L’option est sur la table, le gouvernement ne s’en cache plus. Dans sa quête d’économies, l’exécutif pourrait en effet récupérer pas moins de 5 milliards d’euros grâce à une mesure simple, mais ô combien impopulaire : supprimer purement et simplement l’abattement fiscal de 10% réservé aux retraités. Une décision qui ferait de nombreux perdants, avec une perte pouvant grimper jusqu’à 1 855 euros par  an pour les foyers les plus imposés, selon le Conseil des prélèvements obligatoires (CPO). «Mais en proportionnalité, ce sont les retraites moyennes qui vont principalement être impactées», précise Olivier Janoray, avocat fiscaliste associé au cabinet Arsene.

Car qui dit suppression de l’abattement de 10% des retraités - limité à 4 399 euros par foyer fiscal - dit augmentation du revenu fiscal de référence (RFR) de ces derniers. Un RFR qui correspond précisément au montant soumis au barème de l’impôt sur le revenu. Conséquence, si cette proposition est finalement retenue dans le projet de loi de finances pour 2026 examiné à l’automne au Parlement, de nombreux contribuables retraités jusque-là non imposables pourraient le devenir et voir une partie de leurs revenus, celle comprise entre 11 498 euros et 29 315 euros, taxée dans la tranche marginale d’imposition de 11%. Illustration avec un retraité touchant une pension mensuelle de 1 580 euros, soit de 18 960 euros par an, non imposable en 2025 grâce à l’abattement fiscal de 10% et au mécanisme de la décote. L’année prochaine, si la franchise de 10% est supprimée, il devra régler quelque 304 euros d’impôt.

«Avec la mise en place du prélèvement à la source, cette niche fiscale n’a plus lieu d’être»

Un autre retraité, percevant 35 000 euros de pension annuelle, règle actuellement une note de 2 615 euros. En 2026, elle pourrait alors grimper à 3 665 euros, soit 1 050 euros de plus ! Et les effets de la mesure ne se cantonneront pas au seul montant de l’impôt sur le revenu, avertit Olivier Janoray : «Sur les retraites, les taux de CSG varient en fonction du montant taxable. Si le revenu fiscal de référence augmente, le taux de CSG peut très bien augmenter aussi.» Ainsi, par effet de bord, une pension soumise à la contribution sociale généralisée au taux médian de 6,6% pourrait basculer dans le taux normal, à 8,3%.

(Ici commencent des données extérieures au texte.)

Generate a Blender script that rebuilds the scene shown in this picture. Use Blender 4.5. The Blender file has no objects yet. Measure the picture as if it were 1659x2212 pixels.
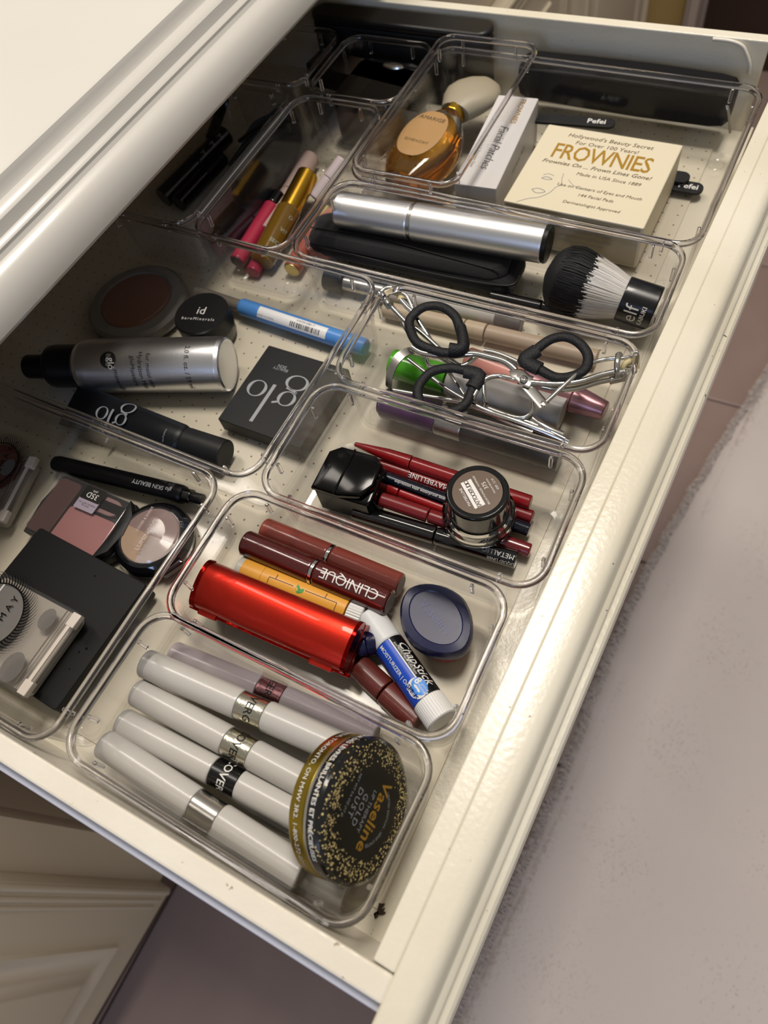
import bpy, bmesh, math, random
from mathutils import Vector, Matrix
random.seed(7)
S = 0.001                      # everything below is written in millimetres
C = bpy.context.scene.collection
PI = math.pi

# ------------------------------------------------------------------ camera
sc = bpy.context.scene
cam_d = bpy.data.cameras.new('camera'); cam = bpy.data.objects.new('camera', cam_d); C.objects.link(cam)
sc.camera = cam
cam.matrix_world = Matrix((((0.882876, -0.330877, 0.333242, -0.002963), (0.445497, 0.814573, -0.371489, 0.008918), (-0.148533, 0.476437, 0.866572, 0.347991), (0, 0, 0, 1))))
cam_d.sensor_width = 36; cam_d.lens = 25.0113
cam_d.clip_start = 0.01; cam_d.clip_end = 50
cam_d.dof.use_dof = True; cam_d.dof.focus_distance = 0.37; cam_d.dof.aperture_fstop = 9

# ------------------------------------------------------------------ world, lights, exposure
w = bpy.data.worlds.new('room_light'); sc.world = w; w.use_nodes = True
w.node_tree.nodes['Background'].inputs[0].default_value = (0.80, 0.76, 0.70, 1)
w.node_tree.nodes['Background'].inputs[1].default_value = 0.36
def area(name, loc, target, sx, sy, power, col):
    d = bpy.data.lights.new(name, 'AREA'); d.shape = 'RECTANGLE'; d.size = sx; d.size_y = sy
    d.energy = power; d.color = col
    o = bpy.data.objects.new(name, d); C.objects.link(o); o.location = loc
    o.rotation_euler = (Vector(target) - Vector(loc)).to_track_quat('-Z', 'Y').to_euler()
    return o
area('ceiling_lamp', (-0.06, 0.66, 1.80), (-0.06, 0.2, 0), 0.30, 0.55, 23, (1.0, 0.92, 0.82))
area('vanity_lamp', (-1.00, 0.55, 1.75), (-0.1, 0.25, 0), 0.26, 1.2, 15, (1.0, 0.91, 0.80))
area('window_daylight', (0.2, -1.9, 0.9), (-0.1, 0.2, 0), 0.4, 0.5, 8, (0.40, 0.58, 1.0))
sc.view_settings.view_transform = 'Standard'; sc.view_settings.look = 'None'
sc.view_settings.exposure = 0.0; sc.view_settings.gamma = 1.0; sc.view_settings.use_curve_mapping = False
sc.cycles.max_bounces = 14; sc.cycles.transparent_max_bounces = 64; sc.cycles.transmission_bounces = 14
sc.cycles.glossy_bounces = 5; sc.cycles.diffuse_bounces = 4
sc.cycles.sample_clamp_indirect = 6; sc.cycles.use_denoising = True
sc.cycles.caustics_refractive = False; sc.cycles.caustics_reflective = False

# ------------------------------------------------------------------ materials
def srgb(h):
    h = h.lstrip('#'); out = []
    for i in (0, 2, 4):
        c = int(h[i:i+2], 16) / 255
        out.append(c / 12.92 if c <= 0.04045 else ((c + 0.055) / 1.055) ** 2.4)
    return (*out, 1)
MATS = {}
def mat(name, col, rough=0.5, metal=0.0, bump=0.0, bscale=400, var=0.0, vscale=60, coat=0.0, trans=0.0, ior=1.45, alpha=1.0, spec=0.5, sheen=0.0):
    if name in MATS: return MATS[name]
    m = bpy.data.materials.new(name); m.use_nodes = True; nt = m.node_tree; p = nt.nodes['Principled BSDF']
    c = srgb(col) if isinstance(col, str) else col
    p.inputs['Base Color'].default_value = c; p.inputs['Roughness'].default_value = rough
    p.inputs['Metallic'].default_value = metal; p.inputs['Coat Weight'].default_value = coat
    p.inputs['Transmission Weight'].default_value = trans; p.inputs['IOR'].default_value = ior
    p.inputs['Alpha'].default_value = alpha; p.inputs['Specular IOR Level'].default_value = spec
    p.inputs['Sheen Weight'].default_value = sheen
    if bump or var:
        tc = nt.nodes.new('ShaderNodeTexCoord')
    if bump:
        n = nt.nodes.new('ShaderNodeTexNoise'); n.inputs['Scale'].default_value = bscale; n.inputs['Detail'].default_value = 3
        b = nt.nodes.new('ShaderNodeBump'); b.inputs['Strength'].default_value = bump; b.inputs['Distance'].default_value = 0.0006
        nt.links.new(tc.outputs['Object'], n.inputs['Vector']); nt.links.new(n.outputs['Fac'], b.inputs['Height']); nt.links.new(b.outputs['Normal'], p.inputs['Normal'])
    if var:
        n = nt.nodes.new('ShaderNodeTexNoise'); n.inputs['Scale'].default_value = vscale; n.inputs['Detail'].default_value = 4
        mx = nt.nodes.new('ShaderNodeMix'); mx.data_type = 'RGBA'
        mx.inputs[6].default_value = tuple(x * (1 - var) for x in c[:3]) + (1,); mx.inputs[7].default_value = tuple(min(1, x * (1 + var)) for x in c[:3]) + (1,)
        nt.links.new(tc.outputs['Object'], n.inputs['Vector']); nt.links.new(n.outputs['Fac'], mx.inputs[0]); nt.links.new(mx.outputs[2], p.inputs['Base Color'])
    MATS[name] = m; return m
def clear_mat(name, tint, refl=1.0, rough=0.04, ior=1.49, haze=0.0, hazecol=(0.8, 0.8, 0.8, 1)):
    """clear plastic sheet: see-through with Fresnel gloss, lets light through to what lies below"""
    if name in MATS: return MATS[name]
    m = bpy.data.materials.new(name); m.use_nodes = True; nt = m.node_tree; nt.nodes.clear()
    out = nt.nodes.new('ShaderNodeOutputMaterial'); tr = nt.nodes.new('ShaderNodeBsdfTransparent'); tr.inputs[0].default_value = tint
    gl = nt.nodes.new('ShaderNodeBsdfGlossy'); gl.inputs['Roughness'].default_value = rough
    lw = nt.nodes.new('ShaderNodeLayerWeight'); lw.inputs[0].default_value = 0.5      # Schlick reflectance from the facing ratio
    fr = nt.nodes.new('ShaderNodeMath'); fr.operation = 'POWER'; fr.inputs[1].default_value = 5; nt.links.new(lw.outputs['Facing'], fr.inputs[0])
    ma = nt.nodes.new('ShaderNodeMath'); ma.operation = 'MULTIPLY_ADD'; ma.inputs[1].default_value = 0.96; ma.inputs[2].default_value = 0.04; nt.links.new(fr.outputs[0], ma.inputs[0]); fr = ma
    mul = nt.nodes.new('ShaderNodeMath'); mul.operation = 'MULTIPLY'; mul.inputs[1].default_value = refl
    mx = nt.nodes.new('ShaderNodeMixShader'); nt.links.new(fr.outputs[0], mul.inputs[0]); nt.links.new(mul.outputs[0], mx.inputs[0])
    base = tr
    if haze:
        df = nt.nodes.new('ShaderNodeBsdfDiffuse'); df.inputs[0].default_value = hazecol
        m2 = nt.nodes.new('ShaderNodeMixShader'); m2.inputs[0].default_value = haze
        nt.links.new(tr.outputs[0], m2.inputs[1]); nt.links.new(df.outputs[0], m2.inputs[2]); base = m2
    nt.links.new(base.outputs[0], mx.inputs[1]); nt.links.new(gl.outputs[0], mx.inputs[2]); nt.links.new(mx.outputs[0], out.inputs[0])
    MATS[name] = m; return m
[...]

Très pénalisante, donc pour certains retraités, la suppression de l’abattement de 10% n’en resterait pas illogique, selon l’expert. Loin de là, même : «Je ne comprends pas la pertinence de cette niche fiscale. Quand elle a été mise en place (en 1978, à l’initiative de Maurice Papon, alors député, NDLR), la réflexion était d’éviter aux retraités de payer plus d’impôt l’année qui suivait leur départ à la retraite, alors que leurs revenus avaient baissé. Avec la mise en place du prélèvement à la source de l’impôt sur le revenu, elle n’a plus lieu d’être», pointe-t-il.

Et pour l’avocat fiscaliste, le gouvernement ne devrait pas s’arrêter aux seuls retraités : «Est-ce que les 10% d’abattement pour les salariés ont encore du sens ? Cet avantage fiscal ne devrait-il pas être davantage plafonné, à 5% par exemple ? Même question pour l’abattement fiscal des journalistes de 7 650 euros par an.» Autant de mesures de justice fiscale, pour Olivier Janoray, qui propose dans le même temps de jouer sur le barème de l’impôt sur le revenu. «L’entrée dans le barème se fait-elle trop tôt ? Dans ce cas, retravaillons-le pour fixer une porte d’entrée dans l’impôt identique pour tous les contribuables», plaide-t-il.